### Given problem
Don't include pictures. Quote the lines below from the first through the line that contains "S.camera = cam".
........
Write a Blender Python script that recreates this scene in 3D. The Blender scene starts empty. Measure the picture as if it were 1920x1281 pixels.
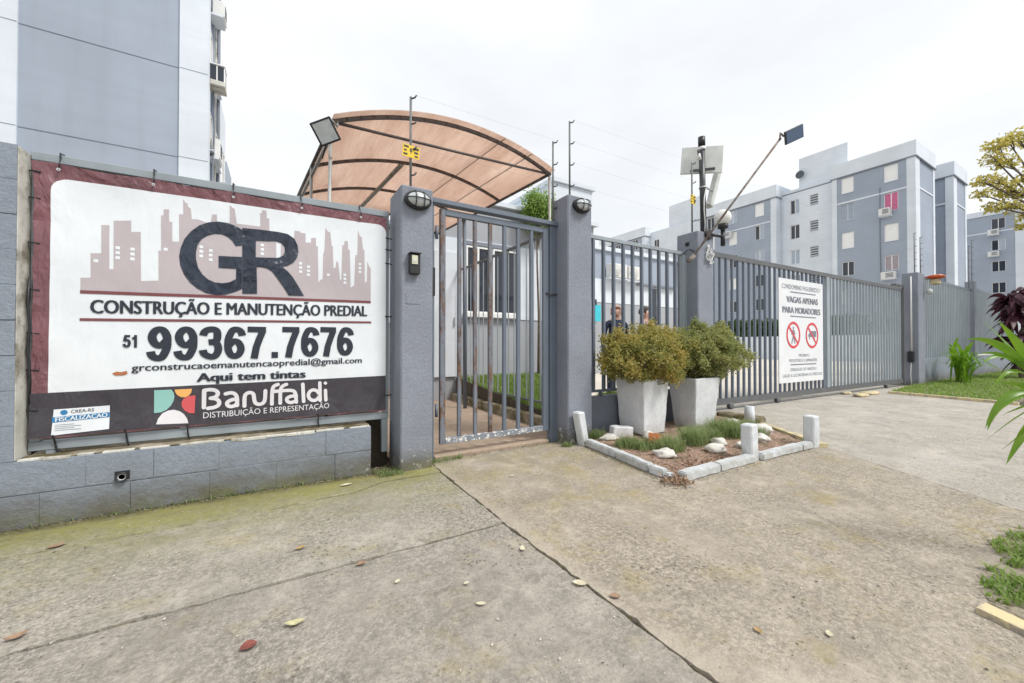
import bpy, bmesh, math, random
from mathutils import Vector, Matrix, noise as mnoise
random.seed(7)
R = math.radians
S = bpy.context.scene
COL = S.collection

# ------------------------------------------------------------------ camera
cam_d = bpy.data.cameras.new("camera")
cam_d.sensor_width = 36.0
cam_d.lens = 739.0 / 1920.0 * 36.0
cam_d.clip_start = 0.05
cam_d.clip_end = 2000.0
cam = bpy.data.objects.new("camera", cam_d)
COL.objects.link(cam)
cam.location = (0.0, 0.0, 1.05)
cam.rotation_euler = (R(90.0 + 0.58), 0.0, R(-30.8))
S.camera = cam

# ------------------------------------------------------------------ world: bright overcast deck over a clear-sky base
SUN_EL, SUN_AZ = 52.0, 148.0        # azimuth measured from +Y towards +X: behind the camera, to its right
w = bpy.data.worlds.new("World")
S.world = w
w.use_nodes = True
nt = w.node_tree
nt.nodes.clear()
wo = nt.nodes.new("ShaderNodeOutputWorld")
bg = nt.nodes.new("ShaderNodeBackground")
sky = nt.nodes.new("ShaderNodeTexSky")
sky.sky_type = 'NISHITA'
sky.sun_disc = False
sky.sun_elevation = R(SUN_EL)
sky.sun_rotation = R(SUN_AZ)
tc = nt.nodes.new("ShaderNodeTexCoord")
mp = nt.nodes.new("ShaderNodeMapping")
mp.inputs['Scale'].default_value = (1.0, 1.0, 2.6)
nz = nt.nodes.new("ShaderNodeTexNoise")
nz.inputs['Scale'].default_value = 2.2
nz.inputs['Detail'].default_value = 5.0
cr = nt.nodes.new("ShaderNodeValToRGB")
cr.color_ramp.elements[0].position = 0.30
cr.color_ramp.elements[0].color = (0.83, 0.855, 0.88, 1)
cr.color_ramp.elements[1].position = 0.70
cr.color_ramp.elements[1].color = (1.0, 1.0, 1.0, 1)
sc_ = nt.nodes.new("ShaderNodeVectorMath")
sc_.operation = 'SCALE'
sc_.inputs['Scale'].default_value = 5.9
mx = nt.nodes.new("ShaderNodeMix")
mx.data_type = 'RGBA'
mx.inputs['Factor'].default_value = 0.94
L = nt.links.new
L(tc.outputs['Generated'], mp.inputs['Vector'])
L(mp.outputs['Vector'], nz.inputs['Vector'])
L(nz.outputs['Fac'], cr.inputs['Fac'])
L(cr.outputs['Color'], sc_.inputs[0])
L(sky.outputs['Color'], mx.inputs[6])
L(sc_.outputs['Vector'], mx.inputs[7])
L(mx.outputs[2], bg.inputs['Color'])
bg.inputs['Strength'].default_value = 0.10
L(bg.outputs['Background'], wo.inputs['Surface'])

# ------------------------------------------------------------------ sun through thin cloud
sun_d = bpy.data.lights.new("sun", 'SUN')
sun_d.energy = 1.5
sun_d.angle = R(16.0)
sun_d.color = (1.0, 0.965, 0.91)
sun = bpy.data.objects.new("sun", sun_d)
COL.objects.link(sun)
sdir = Vector((math.sin(R(SUN_AZ)) * math.cos(R(SUN_EL)), math.cos(R(SUN_AZ)) * math.cos(R(SUN_EL)), math.sin(R(SUN_EL))))
sun.rotation_euler = sdir.to_track_quat('Z', 'Y').to_euler()
sun.location = (6, -8, 14)

S.view_settings.view_transform = 'Standard'
S.view_settings.look = 'None'
S.view_settings.exposure = 0.93
S.view_settings.gamma = 1.0
S.view_settings.use_curve_mapping = False

# ------------------------------------------------------------------ material helpers
def new_mat(name):
    m = bpy.data.materials.new(name)
    m.use_nodes = True
    t = m.node_tree
    b = t.nodes.get("Principled BSDF")
    return m, t, b

class NB:
    """tiny node builder in world-position space"""
    def __init__(s, t):
        s.t = t
        s.geo = t.nodes.new("ShaderNodeNewGeometry")
    def pos(s, scale=(1, 1, 1)):
        m = s.t.nodes.new("ShaderNodeMapping")
        m.inputs['Scale'].default_value = scale
        s.t.links.new(s.geo.outputs['Position'], m.inputs['Vector'])
        return m.outputs['Vector']
    def noise(s, scale, detail=4, rough=0.55, stretch=(1, 1, 1), dist=0.0):
        n = s.t.nodes.new("ShaderNodeTexNoise")
        n.inputs['Scale'].default_value = scale
        n.inputs['Detail'].default_value = detail
        n.inputs['Roughness'].default_value = rough
        n.inputs['Distortion'].default_value = dist
        s.t.links.new(s.pos(stretch), n.inputs['Vector'])
        return n.outputs['Fac']
    def voro(s, scale, stretch=(1, 1, 1), out='Distance'):
        n = s.t.nodes.new("ShaderNodeTexVoronoi")
        n.inputs['Scale'].default_value = scale
        s.t.links.new(s.pos(stretch), n.inputs['Vector'])
        return n.outputs[out]
    def ramp(s, fac, a, b, ca=(0, 0, 0, 1), cb=(1, 1, 1, 1)):
        r = s.t.nodes.new("ShaderNodeValToRGB")
        r.color_ramp.elements[0].position = a
        r.color_ramp.elements[1].position = b
        r.color_ramp.elements[0].color = ca
        r.color_ramp.elements[1].color = cb
        s.t.links.new(fac, r.inputs['Fac'])
        return r.outputs['Color']
    def mix(s, fac, a, b, mode='MIX'):
        m = s.t.nodes.new("ShaderNodeMix")
        m.data_type = 'RGBA'
        m.blend_type = mode
        for v, i in ((fac, 0), (a, 6), (b, 7)):
            if isinstance(v, (int, float)):
                m.inputs[i].default_value = v
            elif isinstance(v, tuple):
                m.inputs[i].default_value = v if len(v) == 4 else (*v, 1)
            else:
                s.t.links.new(v, m.inputs[i])
        return m.outputs[2]
    def math(s, op, a, b=0.0, clamp=False):
        m = s.t.nodes.new("ShaderNodeMath")
        m.operation = op
        m.use_clamp = clamp
        for v, i in ((a, 0), (b, 1)):
            if isinstance(v, (int, float)):
                m.inputs[i].default_value = v
            else:
                s.t.links.new(v, m.inputs[i])
        return m.outputs[0]
    def xyz(s):
        x = s.t.nodes.new("ShaderNodeSeparateXYZ")
        s.t.links.new(s.geo.outputs['Position'], x.inputs[0])
        return x.outputs
    def band(s, v, a, b):
        m = s.t.nodes.new("ShaderNodeMapRange")
        m.interpolation_type = 'SMOOTHSTEP'
        s.t.links.new(v, m.inputs[0])
        m.inputs[1].default_value = a
        m.inputs[2].default_value = b
        return m.outputs[0]
    def bump(s, h, strength=0.3, dist=0.01, prev=None):
        b = s.t.nodes.new("ShaderNodeBump")
        b.inputs['Strength'].default_value = strength
        b.inputs['Distance'].default_value = dist
        s.t.links.new(h, b.inputs['Height'])
        if prev is not None:
            s.t.links.new(prev, b.inputs['Normal'])
        return b.outputs['Normal']

def c3(c, f):
    return tuple(max(0.0, min(1.0, v * f)) for v in c)

def surf(name, col, rough=0.6, var=0.12, vs=3.0, dirt=None, ds=5.0, dt=(0.58, 0.72), bump=0.0, bs=60.0, bd=0.004,
         metal=0.0, spec=0.5, stretch=(1, 1, 1), fine=0.0, fs=120.0):
    m, t, b = new_mat(name)
    n = NB(t)
    c = n.mix(n.ramp(n.noise(vs, 5, stretch=stretch), 0.3, 0.7), c3(col, 1 - var), c3(col, 1 + var))
    if fine:
        c = n.mix(n.ramp(n.noise(fs, 3), 0.3, 0.7), c, n.mix(1.0, c, (1 - fine,) * 3, 'MULTIPLY'))
    if dirt:
        c = n.mix(n.ramp(n.noise(ds, 6, 0.65, stretch), dt[0], dt[1]), c, dirt)
    t.links.new(c, b.inputs['Base Color'])
    b.inputs['Roughness'].default_value = rough
    b.inputs['Metallic'].default_value = metal
    b.inputs['Specular IOR Level'].default_value = spec
    if bump:
        t.links.new(n.bump(n.noise(bs, 4, 0.6), bump, bd), b.inputs['Normal'])
    return m

M = {}

def mk_concrete(name, base, warm, moss_wall=False, pits=1.0, con=1.0, apron=None, margin=None, lichen=0.5):
    m, t, b = new_mat(name)
    n = NB(t)
    big = n.ramp(n.noise(0.8, 5, 0.62), 0.36, 0.64)
    c = n.mix(big, base, warm)
    ap = None
    if apron:          # the paler crossing concrete feathers into the walk along the splay
        o = n.xyz()
        dist = n.math('ADD', n.math('MULTIPLY', o[0], 0.859), n.math('MULTIPLY', o[1], -0.512))
        dist = n.math('ADD', dist, n.math('MULTIPLY', n.noise(1.4, 6, 0.7), 1.3))
        ap = n.band(dist, 3.45, 4.45)
        c = n.mix(ap, c, apron)
    if margin:         # trowelled strip along the joint
        o = n.xyz()
        mg = n.band(n.math('ADD', o[0], n.math('MULTIPLY', n.noise(3.0, 6, 0.75), 0.22)), 1.42, 1.30)
    # broad worn and damp patches
    mid = n.ramp(n.noise(2.1, 7, 0.72, dist=0.5), 0.38, 0.66)
    c = n.mix(n.math('MULTIPLY', mid, 0.75 * con), c, c3(base, 0.50))
    pale = n.ramp(n.noise(1.5, 8, 0.75, (1.0, 1.7, 1)), 0.50, 0.68)
    c = n.mix(n.math('MULTIPLY', pale, 0.70 * con), c, c3(base, 1.55))
    # stipple of sand, grit and exposed aggregate at several sizes
    mott = n.ramp(n.noise(6.0, 7, 0.75, dist=0.8), 0.42, 0.60)
    c = n.mix(n.math('MULTIPLY', mott, 0.42 * con), c, c3(base, 0.58))
    mott2 = n.ramp(n.noise(4.3, 8, 0.78, (1.2, 0.9, 1), 0.6), 0.50, 0.64)
    c = n.mix(n.math('MULTIPLY', mott2, 0.50 * con), c, c3(warm, 1.38))
    zone = n.ramp(n.noise(1.1, 5, 0.65, (1.3, 1, 1)), 0.38, 0.62)
    zk = n.math('ADD', n.math('MULTIPLY', zone, 0.85), 0.20)
    g1 = n.ramp(n.noise(15, 7, 0.85), 0.42, 0.60)
    c = n.mix(n.math('MULTIPLY', n.math('MULTIPLY', g1, zk), 0.72 * con), c, c3(base, 0.50))
    g2 = n.ramp(n.noise(40, 5, 0.85), 0.46, 0.58)
    c = n.mix(n.math('MULTIPLY', n.math('MULTIPLY', g2, zk), 0.75 * con), c, c3(base, 1.55))
    g3 = n.ramp(n.noise(85, 3, 0.85), 0.44, 0.60)
    c = n.mix(n.math('MULTIPLY', n.math('MULTIPLY', g3, zk), 0.55 * con), c, c3(base, 0.40))
    oil = n.ramp(n.noise(0.9, 4, 0.6, (1, 0.6, 1)), 0.60, 0.72)
    c = n.mix(n.math('MULTIPLY', oil, 0.55 * con), c, c3(base, 0.48))
    patch = n.ramp(n.noise(1.3, 6, 0.7), 0.46, 0.58)
    pit = n.ramp(n.math('ADD', n.voro(30), n.math('MULTIPLY', n.noise(60, 3), 0.25)), 0.26, 0.40, (1, 1, 1, 1), (0, 0, 0, 1))
    c = n.mix(n.math('MULTIPLY', n.math('MULTIPLY', pit, patch), 0.80 * pits), c, c3(base, 0.20))
    lich = n.ramp(n.noise(2.6, 7, 0.75), 0.53, 0.68)
    c = n.mix(n.math('MULTIPLY', lich, lichen * pits), c, n.mix(g1, (0.40, 0.32, 0.14), (0.27, 0.23, 0.10)))
    if moss_wall:
        o = n.xyz()
        wob = n.ramp(n.noise(2.2, 7, 0.72, (1, 2.0, 1)), 0.30, 0.62)
        fine = n.ramp(n.noise(24, 5, 0.75), 0.30, 0.62)
        left = n.band(o[0], 1.45, 0.95)
        near = n.math('MULTIPLY', n.band(o[1], 2.30, 3.25), left)
        k = n.math('MULTIPLY', near, n.math('ADD', n.math('MULTIPLY', wob, 1.0), 0.10), True)
        k = n.math('MULTIPLY', k, n.math('ADD', n.math('MULTIPLY', fine, 0.65), 0.35))
        c = n.mix(k, c, n.mix(g1, (0.30, 0.285, 0.115), (0.20, 0.205, 0.075)))
        foot = n.math('MULTIPLY', n.band(o[1], 2.86, 3.30), left)
        c = n.mix(n.math('MULTIPLY', foot, n.math('ADD', n.math('MULTIPLY', fine, 0.45), 0.45)), c, n.mix(wob, (0.145, 0.135, 0.045), (0.29, 0.275, 0.085)))
        gr = n.math('MULTIPLY', n.math('MULTIPLY', n.band(o[1], 3.25, 3.37), left), n.ramp(n.noise(3.5, 6, 0.75), 0.30, 0.58))
        c = n.mix(n.math('MULTIPLY', gr, 0.85), c, (0.065, 0.06, 0.035))
        k2 = n.math('MULTIPLY', n.math('MULTIPLY', n.band(o[1], 1.3, 3.2), n.band(o[0], 0.9, 1.7)), n.ramp(n.noise(2.7, 7, 0.75), 0.44, 0.62))
        k2 = n.math('MULTIPLY', k2, n.band(o[0], 5.2, 3.6))
        c = n.mix(n.math('MULTIPLY', n.math('MULTIPLY', k2, fine), 0.70), c, (0.33, 0.28, 0.09))
    if margin:
        c = n.mix(n.math('MULTIPLY', mg, 0.50), c, n.mix(mid, margin, c3(margin, 0.78)))
    t.links.new(c, b.inputs['Base Color'])
    b.inputs['Roughness'].default_value = 0.92
    b.inputs['Specular IOR Level'].default_value = 0.2
    h1 = n.bump(n.noise(80, 4, 0.75), 0.7, 0.007)
    h2 = n.bump(n.math('MULTIPLY', pit, patch), -0.5, 0.008, h1)
    h3 = n.bump(n.noise(11, 5, 0.65), 0.35, 0.02, h2)
    t.links.new(h3, b.inputs['Normal'])
    return m

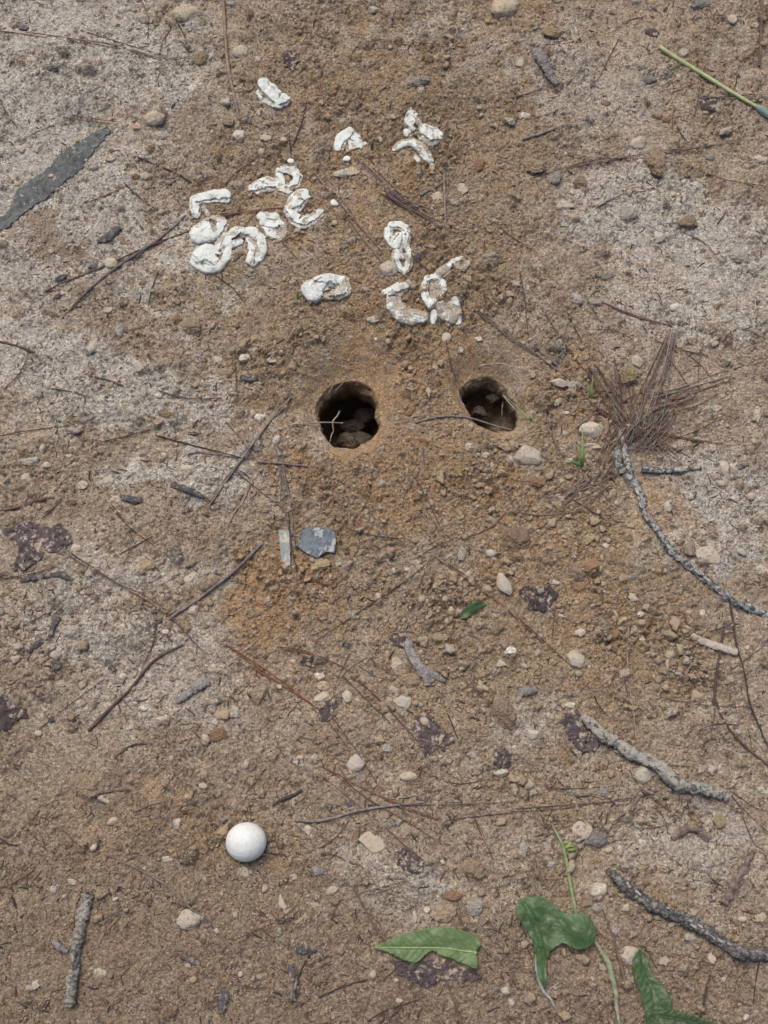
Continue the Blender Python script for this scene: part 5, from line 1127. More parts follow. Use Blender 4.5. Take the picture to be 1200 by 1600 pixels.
eggshell('ring folded eggshell, upper half of the twisted pair above the dirty shells',
  [([(607, 360), (607, 370), (614, 381)], [6, 6, 5.5]), ([(612, 352), (624, 352), (633, 358)], [5.5, 6, 6]), ([(634, 360), (636, 372), (632, 384)], [6, 5.5, 4]), ([(622, 372), (618, 382)], [8, 7])],
  [([(614, 360), (616, 366)], [2, 3], 1.0, .8)], [([(610, 372), (617, 376), (625, 362)], [1.2, 1.5, 1.2], .55), ([(628, 368), (628, 384)], [1.3, 1.3], .5)], dirt=.18, k=.9, seed=13)
eggshell('dirty looped eggshell, lower half of the twisted pair above the dirty shells',
  [([(618, 395), (618, 408), (626, 418), (631, 423)], [5.5, 5, 4.5, 3.5]), ([(636, 386), (641, 398), (639, 412), (632, 424)], [4, 4.5, 5, 3.5]), ([(620, 400), (636, 402)], [4, 4], .6), ([(631, 377), (626, 394)], [2.5, 2.5], .5)],
  [([(629, 410), (630, 414)], [2.5, 2], .5, .95)], [], dirt=.34, k=.85, seed=14)
eggshell('saddle shaped white eggshell lying alone above and left of the large hole',
  [([(483, 450), (490, 452), (500, 450)], [12, 15, 12]), ([(497, 441), (512, 438), (528, 439)], [9, 8, 9]), ([(536, 440), (539, 452), (528, 458)], [9, 9, 8], .4), ([(500, 456), (518, 458)], [8, 7], .75)],
  [([(509, 458), (520, 453)], [5, 4], 1.6, .8)], [([(490, 441), (502, 437)], [1.5, 2], .35), ([(514, 444), (505, 455)], [2, 2], .4)], dirt=.16, k=.8, seed=15)
eggshell('large J shaped eggshell half coated in soil, lowermost left of the dirty shells',
  [([(603, 460), (612, 458), (622, 454), (632, 450)], [6, 7, 9, 6], .25), ([(614, 464), (616, 478), (628, 490), (644, 495), (660, 494)], [10, 11, 12, 11, 8], .52), ([(609, 472), (613, 484)], [5, 6], .3), ([(638, 444), (646, 448)], [4, 4], .9)],
  [([(640, 454), (642, 464), (648, 472)], [3.5, 4.5, 3], .5, 1)], [([(608, 466), (616, 464)], [1.5, 1.5], .5)], dirt=.5, k=.75, seed=16)
eggshell('loop shaped eggshell with a sandy middle, right of the J shaped shell',
  [([(665, 443), (662, 452), (666, 465), (673, 474)], [4.5, 4.5, 5, 6]), ([(667, 437), (680, 432), (690, 440), (693, 452)], [4.5, 4.5, 5, 4.5]), ([(692, 456), (684, 466), (676, 474)], [4, 5, 6]), ([(678, 448), (679, 460)], [6, 6], .95)],
  [([(678, 443), (680, 452), (678, 460)], [6, 8, 4], 1.5, 1.0)], [], dirt=.3, k=.85, seed=17)
eggshell('tiny white pointed eggshell scrap below the loop shaped shell', [([(678, 490), (678, 497), (677, 504)], [4, 4.5, 2.5])], dirt=.05, k=.7, seed=18)
eggshell('soil coated eggshell with two bare white spots at its right edge',
  [([(690, 478), (696, 488), (708, 494)], [9, 11, 9], .6), ([(710, 473), (713, 480)], [6, 5], .1), ([(702, 482), (712, 488)], [8, 9], .6), ([(715, 495), (716, 502)], [5.5, 4], .08)], dirt=.55, k=.6, seed=19)
eggshell('half buried eggshell with one thin white rim, rightmost of all the shells',
  [([(700, 418), (708, 408), (720, 404)], [4, 3.5, 3], .4), ([(720, 405), (732, 412), (724, 419), (714, 414)], [3, 3, 3, 4], .7), ([(688, 428), (696, 422)], [7, 7], .95)],
  [([(714, 411), (722, 411)], [3, 3], .6, 1)], dirt=.5, k=.7, seed=20)
for px, py, r_, lab in ((542, 248, 3.4, 'tiny white shell flake under the arched eggshell'), (454, 252, 3.2, 'tiny white shell flake above the ring shaped eggshell'), (523, 317, 4, 'tiny white shell flake among the needles right of the C shaped shell')):
    eggshell(lab, [([(px - 1, py), (px + 2, py + .5)], [r_, r_ * .8])], dirt=.1, k=.6, seed=int(px))

# the whole egg
ex, ey, ez = at(384.5, 1321)
rpx = 31.0 * pxs(1316)
v, f = ICO[5]
sc = np.array([1.02, 0.96, 0.97]) * rpx
nn = np.array([noise.noise(Vector(p) * 1.3 + Vector((3, 1, 4))) * .012 for p in v])
eo = new_obj('egg', v * sc * (1 + nn)[:, None], f, None, (0, 0, 0))
b = NB('egg_skin')
c = b.mix(b.ramp(b.noise(60, 3, 0.5), .35, .7), (0.74, 0.755, 0.73), (0.70, 0.70, 0.665))
c = b.mix(b.math('MULTIPLY', b.ramp(b.noise(160, 6, 0.8, .8), .58, .72), 0.35), c, (0.52, 0.45, 0.34))
c = b.mix(b.math('MULTIPLY', b.ramp(b.noise(420, 4, 0.75), .60, .67), 0.6), c, (0.34, 0.275, 0.20))
b.bump(b.math('ADD', b.noise(500, 4, 0.6), b.math('MULTIPLY', b.noise(90, 3, .5), 3.0)), 0.00035)
b.b.inputs['Subsurface Weight'].default_value = 0.35
b.b.inputs['Subsurface Radius'].default_value = (0.004, 0.003, 0.002)
eo.data.materials.clear(); eo.data.materials.append(b.done(c, 0.55))
hx, hy = to_world(384.5, 1315.5, ez + rpx * .42)
eo.location = (hx, hy, ez + rpx * .42)
tag(eo, 'whole round white egg lying alone on the dirt near the bottom left', 'egg')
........
### The result
Write a Blender Python script that recreates this scene in 3D. The Blender scene starts empty. Measure the picture as if it were 1920x1281 pixels.
import bpy, bmesh, math, random
from mathutils import Vector, Matrix, noise as mnoise
random.seed(7)
R = math.radians
S = bpy.context.scene
COL = S.collection

# ------------------------------------------------------------------ camera
cam_d = bpy.data.cameras.new("camera")
cam_d.sensor_width = 36.0
cam_d.lens = 739.0 / 1920.0 * 36.0
cam_d.clip_start = 0.05
cam_d.clip_end = 2000.0
cam = bpy.data.objects.new("camera", cam_d)
COL.objects.link(cam)
cam.location = (0.0, 0.0, 1.05)
cam.rotation_euler = (R(90.0 + 0.58), 0.0, R(-30.8))
S.camera = cam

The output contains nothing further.